For these reasons, India’s official response to allegations that its agent conspired in a plot to assassinate Khalistan propagator and designated terrorist Gurpatwant Singh Pannun marks a turning point in this country’s public diplomacy. In the many decades that this columnist has reported on South Block, the seat of the Ministry of External Affairs (MEA), it has been the ministry’s stock-in-trade to dismiss inconvenient media reports as ‘speculative’ at best, ‘without factual basis’ at worst. Naturally, reporters on this beat have got used to such denials as confirmation of the reports in question. It has also been South Block’s standard practice to lapse into silence when such reports are later proved to be correct via other fora, such as Parliament or a court of law.

The turning point came last month after the Financial Times — followed by the White House spokesperson — claimed that the US took up with India at the ‘highest level’ the conspiracy to kill Pannun. For the first time since anyone can remember, the ministry did not rush to deny the report in the British newspaper and repent later. Without naming Pannun or the Financial Times or any White House official, MEA spokesperson Arindam Bagchi said: “India takes such inputs seriously since they impinge on our national security interests as well.” In a change in the media strategy, Bagchi confirmed that “the US side shared some inputs”. He said these pertained to a “nexus between organised criminals, gun-runners, terrorists and others”. In New Delhi’s diplomatic enclave of Chanakyapuri, seasoned diplomats, trained in their craft, are interpreting the incongruous use of the phrase ‘others’ clubbed with three other categories of undesirables as confirmation that India has a problem on its hands. Bagchi further said that “on November 18, the Government of India constituted a high-level inquiry committee to look into all the relevant aspects of the matter and that the government would take action based on its findings”. So far so good.

Some sections in India and abroad have interpreted the differing approaches to the US charges and Canadian allegations of an Indian connection to the murder of Surrey resident Hardeep Singh Nijjar in June as capitulation to Washington. This analysis would be superficial and self-defeating. Nijjar was designated as a terrorist by India, like Pannun. The likeness in their cases ends there.

Canada’s allegations against India are a negation of accepted practices in intelligence work. They are of the kind that the MEA dismisses in news reports as speculative and without factual basis. Worst of all, Canada broke an unwritten code of honour in the practice of espionage when it named Pavan Kumar Rai as the Research and Analysis Wing (RAW) officer it expelled after the public spat between India and Canada.

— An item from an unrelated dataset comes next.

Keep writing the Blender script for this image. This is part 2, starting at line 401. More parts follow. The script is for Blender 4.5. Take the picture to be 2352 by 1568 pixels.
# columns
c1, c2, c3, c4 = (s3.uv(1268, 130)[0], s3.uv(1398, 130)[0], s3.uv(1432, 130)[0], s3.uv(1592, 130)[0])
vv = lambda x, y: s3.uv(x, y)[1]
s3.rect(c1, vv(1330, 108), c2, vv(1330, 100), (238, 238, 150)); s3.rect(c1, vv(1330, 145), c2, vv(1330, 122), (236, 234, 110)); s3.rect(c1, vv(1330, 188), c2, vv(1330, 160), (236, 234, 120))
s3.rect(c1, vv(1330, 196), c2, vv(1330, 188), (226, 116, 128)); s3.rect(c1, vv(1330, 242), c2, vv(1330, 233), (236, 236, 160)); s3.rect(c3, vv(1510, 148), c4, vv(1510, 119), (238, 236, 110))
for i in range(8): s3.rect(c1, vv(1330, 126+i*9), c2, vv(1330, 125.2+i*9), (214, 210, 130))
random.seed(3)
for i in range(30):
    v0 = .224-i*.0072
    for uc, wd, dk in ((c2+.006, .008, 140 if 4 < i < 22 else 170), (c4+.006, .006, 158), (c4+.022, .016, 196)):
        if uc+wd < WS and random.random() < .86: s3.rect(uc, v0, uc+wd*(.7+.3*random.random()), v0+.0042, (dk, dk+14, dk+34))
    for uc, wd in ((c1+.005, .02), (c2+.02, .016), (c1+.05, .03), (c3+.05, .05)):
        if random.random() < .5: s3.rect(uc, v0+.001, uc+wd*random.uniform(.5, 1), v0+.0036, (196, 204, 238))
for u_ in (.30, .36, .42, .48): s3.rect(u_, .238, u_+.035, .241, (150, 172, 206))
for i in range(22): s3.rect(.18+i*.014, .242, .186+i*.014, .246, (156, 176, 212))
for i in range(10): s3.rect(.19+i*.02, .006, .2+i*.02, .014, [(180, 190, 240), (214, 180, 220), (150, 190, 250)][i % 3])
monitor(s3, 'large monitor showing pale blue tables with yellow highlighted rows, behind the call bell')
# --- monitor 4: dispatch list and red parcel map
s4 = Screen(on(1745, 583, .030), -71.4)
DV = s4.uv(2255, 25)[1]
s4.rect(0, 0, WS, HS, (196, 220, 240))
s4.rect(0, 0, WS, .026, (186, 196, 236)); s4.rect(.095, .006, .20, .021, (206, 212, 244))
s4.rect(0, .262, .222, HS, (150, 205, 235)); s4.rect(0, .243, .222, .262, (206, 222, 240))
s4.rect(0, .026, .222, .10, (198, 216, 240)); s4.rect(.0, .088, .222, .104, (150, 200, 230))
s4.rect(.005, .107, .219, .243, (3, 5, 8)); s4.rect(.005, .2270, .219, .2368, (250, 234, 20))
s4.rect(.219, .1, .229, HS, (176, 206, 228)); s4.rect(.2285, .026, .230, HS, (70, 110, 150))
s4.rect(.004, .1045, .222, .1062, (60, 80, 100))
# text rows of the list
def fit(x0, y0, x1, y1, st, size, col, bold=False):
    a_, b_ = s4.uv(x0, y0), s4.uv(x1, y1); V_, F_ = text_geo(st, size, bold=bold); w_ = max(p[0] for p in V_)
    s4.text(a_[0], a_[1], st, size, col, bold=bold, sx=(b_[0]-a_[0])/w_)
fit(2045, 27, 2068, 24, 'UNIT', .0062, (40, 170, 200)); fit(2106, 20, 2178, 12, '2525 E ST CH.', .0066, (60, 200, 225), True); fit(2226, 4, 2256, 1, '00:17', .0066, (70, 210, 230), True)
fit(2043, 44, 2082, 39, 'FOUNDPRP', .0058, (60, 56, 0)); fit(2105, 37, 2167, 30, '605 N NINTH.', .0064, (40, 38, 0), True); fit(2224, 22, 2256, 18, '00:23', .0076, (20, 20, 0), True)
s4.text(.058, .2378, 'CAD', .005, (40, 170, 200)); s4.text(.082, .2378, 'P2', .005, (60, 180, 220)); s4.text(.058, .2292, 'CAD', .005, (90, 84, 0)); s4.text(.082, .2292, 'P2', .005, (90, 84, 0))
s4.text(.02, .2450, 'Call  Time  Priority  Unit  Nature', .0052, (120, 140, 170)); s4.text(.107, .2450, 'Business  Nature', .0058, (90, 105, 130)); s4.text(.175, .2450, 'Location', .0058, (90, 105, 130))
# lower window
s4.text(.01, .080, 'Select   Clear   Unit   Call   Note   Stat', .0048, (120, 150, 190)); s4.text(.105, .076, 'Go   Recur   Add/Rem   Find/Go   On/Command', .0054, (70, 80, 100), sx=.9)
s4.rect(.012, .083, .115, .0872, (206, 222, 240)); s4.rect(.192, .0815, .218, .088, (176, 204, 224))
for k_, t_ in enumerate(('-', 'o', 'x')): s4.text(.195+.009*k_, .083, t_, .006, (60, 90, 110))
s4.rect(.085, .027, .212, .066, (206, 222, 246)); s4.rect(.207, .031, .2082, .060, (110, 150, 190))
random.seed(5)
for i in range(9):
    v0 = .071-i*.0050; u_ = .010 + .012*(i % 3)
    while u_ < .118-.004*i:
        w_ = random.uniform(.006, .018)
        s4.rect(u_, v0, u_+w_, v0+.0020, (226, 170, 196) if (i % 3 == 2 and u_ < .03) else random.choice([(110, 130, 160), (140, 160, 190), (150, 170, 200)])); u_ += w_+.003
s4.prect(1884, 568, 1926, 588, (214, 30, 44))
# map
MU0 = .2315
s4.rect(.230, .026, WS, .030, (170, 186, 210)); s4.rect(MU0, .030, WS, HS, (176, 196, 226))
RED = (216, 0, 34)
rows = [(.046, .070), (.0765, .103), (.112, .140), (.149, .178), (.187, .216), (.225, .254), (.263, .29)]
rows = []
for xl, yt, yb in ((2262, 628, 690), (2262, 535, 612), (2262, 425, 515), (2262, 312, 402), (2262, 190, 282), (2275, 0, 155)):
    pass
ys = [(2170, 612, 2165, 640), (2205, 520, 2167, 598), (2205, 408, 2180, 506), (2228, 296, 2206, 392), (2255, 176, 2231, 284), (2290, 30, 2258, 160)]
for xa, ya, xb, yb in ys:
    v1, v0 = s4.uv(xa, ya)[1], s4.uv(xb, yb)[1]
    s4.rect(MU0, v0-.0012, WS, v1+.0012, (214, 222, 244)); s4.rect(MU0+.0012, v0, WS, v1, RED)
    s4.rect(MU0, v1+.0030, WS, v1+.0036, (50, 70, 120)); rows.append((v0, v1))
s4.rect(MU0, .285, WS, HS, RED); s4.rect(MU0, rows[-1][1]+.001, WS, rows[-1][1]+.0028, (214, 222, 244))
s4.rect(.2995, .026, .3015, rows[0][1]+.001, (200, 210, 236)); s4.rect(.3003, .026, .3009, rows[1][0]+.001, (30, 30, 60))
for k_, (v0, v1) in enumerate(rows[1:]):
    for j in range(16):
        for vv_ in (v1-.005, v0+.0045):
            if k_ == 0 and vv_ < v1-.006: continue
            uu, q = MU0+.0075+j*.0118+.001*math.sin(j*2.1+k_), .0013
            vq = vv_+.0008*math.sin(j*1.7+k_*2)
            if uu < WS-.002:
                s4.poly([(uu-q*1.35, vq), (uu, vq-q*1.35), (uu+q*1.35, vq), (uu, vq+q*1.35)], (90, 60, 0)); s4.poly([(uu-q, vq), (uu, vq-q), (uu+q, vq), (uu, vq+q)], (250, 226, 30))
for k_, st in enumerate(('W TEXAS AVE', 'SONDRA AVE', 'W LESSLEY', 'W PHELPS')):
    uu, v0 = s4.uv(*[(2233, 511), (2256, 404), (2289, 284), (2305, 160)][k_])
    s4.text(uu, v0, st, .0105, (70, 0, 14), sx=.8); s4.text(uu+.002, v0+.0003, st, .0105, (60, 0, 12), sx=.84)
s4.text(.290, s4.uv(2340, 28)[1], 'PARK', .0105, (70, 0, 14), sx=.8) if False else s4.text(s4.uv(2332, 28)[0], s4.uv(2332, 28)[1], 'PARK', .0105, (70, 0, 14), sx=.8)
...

The US, correctly, did not name any Indian official in the Pannun episode. In many reciprocal declarations as persona non grata, by India and foreign countries over many years, only Pakistan and India have named officers being expelled. But Pakistan is a special case for India and vice versa.

Canada has a big lobby in New Delhi and other Indian cities. This lobby serves Canada’s interests more than India’s. This lobby has been briefed in recent months that Trudeau escalated the problem with India because Toronto’s mass circulation daily The Globe and Mail was about to publish a speculative story about India’s alleged complicity in the murder of Nijjar. A panicky Trudeau said what he did in the House of Commons. Last week, he admitted this in public.

When Trudeau was in New Delhi for the G20 summit in September, Canada’s media trashed him for not defending the country’s interests against China. The media claimed that Canada did not do anything about Chinese spying.

Trudeau may not have politically survived more such criticism, this time alleging Indian interference in his country’s affairs. Ottawa’s allegations against India, so far, are weak, unlike Washington’s. This is why India has agreed to investigate the US allegations. No such locus standi exists with Canada.

All in all, the India-Canada relations will remain strained for the foreseeable future, even if Trudeau’s party loses the next election and another government assumes office in Ottawa.